Sebaliknya kedua kakakku, saat Bapak mencapai puncak mereka sudah SMP dan SMA.
Selanjutnya begitu Bapak sudah menurun, mereka cenderung lebih cengeng.
Kendati demikian, aku tetap merasa sangat -beruntung dengan indahnya masa kecilku. Kata orang, aku sudah genit banget saat balita.
Aku sering sekali difoto Bapak. Kasarnya melakukan gerak apa saja, tak pernah lepas dari jepretan Bapak.
Wah, fotonya lucu-lucu.
Meski genit, aku termasuk bengal, lo. Ketimbang main dengan anak perempuan, aku lebih suka main silat-silatan dan suka berantem dengan anak lelaki.
Bahkan, aku berani melawan Rubat, teman sebaya yang terkenal bandel. Habis berantem, aku menangis, pulang ke rumah, dan mengadu sama Ibu.
Tapi, Rubat juga menangis dan mengadu pada ibunya. Konyolnya lagi, setelah itu ibuku dan ibu Rubat berantem.
Jadilah berantem sesama ibu. Aku masih ingat, Ibu melabrak Yu Rupik, ibu Rubal.

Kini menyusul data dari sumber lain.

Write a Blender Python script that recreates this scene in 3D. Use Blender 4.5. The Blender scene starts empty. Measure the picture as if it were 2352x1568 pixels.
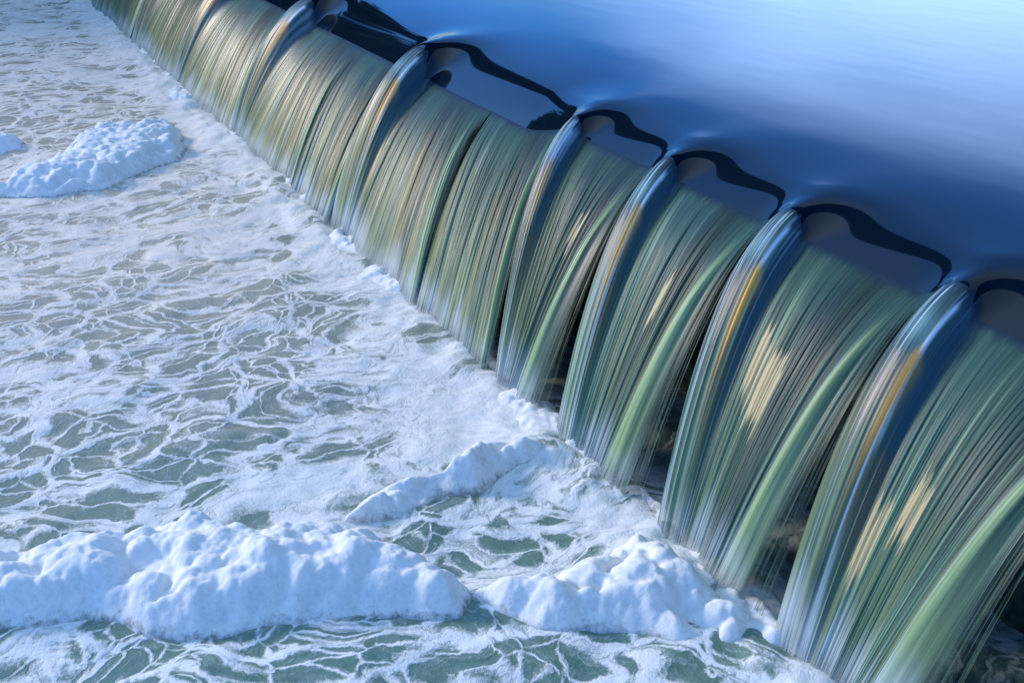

Yu Rupik seorang pedagang nasi pecel di pasar. Ia tinggal 200 meter dari rumah kami.
Ibu jengkel, masak Rubat beraninya sama perempuan. Padahal, sebenarnya aku juga nakal, ya. Ha...ha...ha...
Ibu memang sangat menyayangiku. Hanya saja, setelah gede, aku merasa dibedakan.